A review by dreesreads
The American Way of Eating: Undercover at Walmart, Applebee's, Farm Fields and the Dinner Table by Tracie McMillan

3.0

This book is meticulously researched, and has great notes. Unfortunately, they are organized by page number, so when you are reading the book, there is no way to know there is an endnote (I hate that!). Also, in the notes there are repeated references to the website, with photos of pay slips, receipts, etc etc. I went to the site, I can find no such information, nor could I find it on the related blog. I know these things can't stay up forever, but this book was published in 2012. I read it in...June 2012.

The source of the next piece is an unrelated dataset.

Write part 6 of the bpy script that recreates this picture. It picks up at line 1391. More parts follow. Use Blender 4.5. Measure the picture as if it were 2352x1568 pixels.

McMillan's writing is easy to read, her experiences interesting. But the book reads more as a memoir (which it kind of is) than as investigative reporting--yes, there are great notes in the back, but the text does not come to conclusions, it just tells stories. I would like to know what people do when their check is short, the are injured, their credit card is frozen for suspicious activity. Yes, she, as single white woman, was helped by new acquaintances, but she herself admits that as a single white woman, she didn't blend in (except, probably, at Walmart). Was she helped because people are just nice and generous? Because she was an oddity? Because she was single? What do people who don't have a chunk of change to start with DO? Where do single parents put their kids for childcare while working? What do they feed them? Do they go hungry for their kids?

Interesting read, but largely anecdotal.